The liability frameworks governing AI deployment are structured to insulate developers from consequences. Section 230 of the Communications Decency Act, originally designed for social media platforms, gets interpreted broadly enough to protect AI companies from responsibility for outputs their systems generate.
Terms of service agreements shift risk to users. The “research” framing of early deployment means systems get released into the real world while still classified as experimental, which carries a different legal weight than commercial products subject to consumer protection law.
These are architectural choices. Someone designed them. The same people making decisions about what systems to build and how fast to deploy them made decisions about how to structure the legal and regulatory environment around those deployments.
The irresponsibility was, in this sense, as engineered as the intelligence.
The Cassandra Conundrum
Norbert Wiener, the mathematician who founded the field of cybernetics in the late 1940s, saw this coming and said so clearly. He warned that automated systems operating at speeds and scales beyond human oversight would generate harms that humans would be unable to monitor or correct in real time.
He called for serious regulatory attention and for the field to take its social responsibilities with the same rigor it applied to its technical problems. His colleagues found this inconvenient. The funding for early AI research came substantially from military sources that wanted capable systems, not careful ones. Wiener was marginalized.

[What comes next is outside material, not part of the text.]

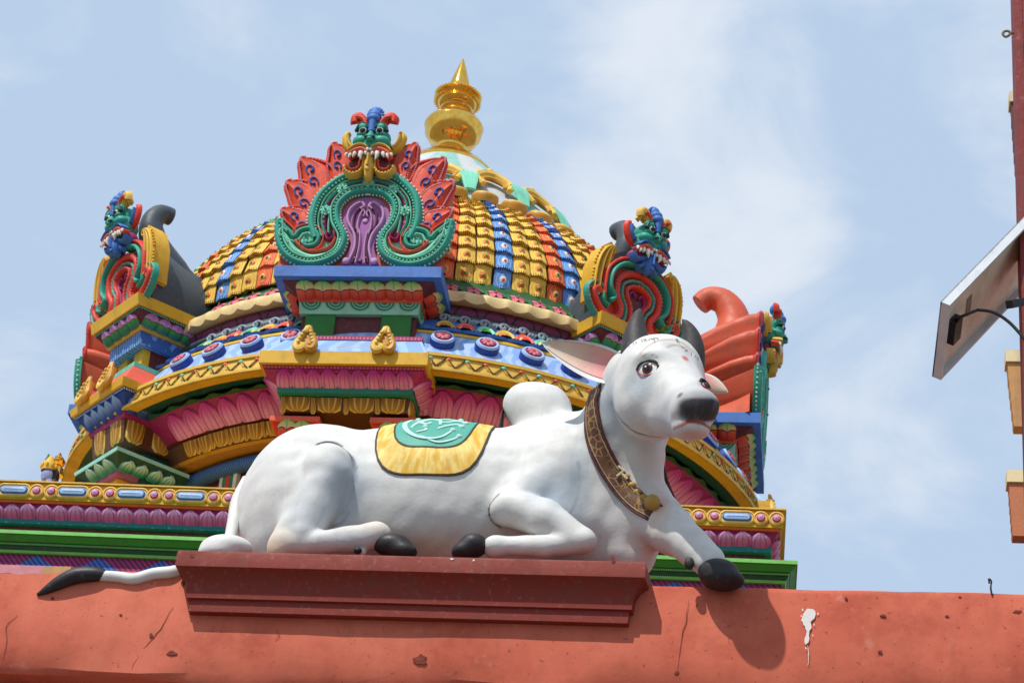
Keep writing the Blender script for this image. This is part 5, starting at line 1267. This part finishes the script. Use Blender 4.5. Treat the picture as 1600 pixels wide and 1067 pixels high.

The warning was closed off, and the field proceeded on the assumption that capability was the primary objective and responsibility was somebody else’s department.
The Choice That Hardened Into Assumption
What makes the intelligence-as-information-processing definition worth examining is that it was a choice that got treated as a discovery.
Choices can be revisited. Discoveries cannot. If intelligence just is information processing, then building systems that process information very well just is building intelligence, and the question of what those systems owe to the humans they affect becomes a category error. The systems are tools; tools have no obligations; the creators are explorers; explorers discover what is there.
But if the definition was a choice made for practical and political reasons, then it can be contested. Alternative framings of what intelligence requires, what building intelligence-like systems means, and what obligations follow from that building, all become available. The responsibility does not evaporate. It stays with the people who made the choices.
That is what Shelley understood and what the industry has worked hard not to understand. Victor Frankenstein did not discover his creature. He made decisions, hundreds of them, about materials and methods and timing and scale.
His attempt to treat his creation as something that had simply arrived, separate from himself and his choices, was what we would call today “a cop-out.”. The ancient Rabbi who activated the Golem and later deactivated it when it became dangerous was at least honest about the relationship. He made the thing; he ended the thing; the accountability was clear.
Unaccountable Still
Tech’s defense mechanism has since been refined into legal frameworks, liability structures, research ethics guidelines with no enforcement teeth, and a vocabulary of disruption and inevitability that converts specific choices into the appearance of natural forces.
The kill switch problem, which Chapter 1 traced from the Golem forward, looks different once you recognize that the people who most need a kill switch are the ones who have spent the most energy making sure no regulatory body can pull it.
Understanding this is the first step toward doing something about it. The Alignment Problem — the question of whether these systems will serve human welfare or undermine it — looks different once you recognize that it was always a human problem, rooted in human decisions made by specific people with specific incentives.
So while the Machine may have a God, the God has a board of directors. That distinction matters, because boards of directors can be regulated, and natural forces cannot.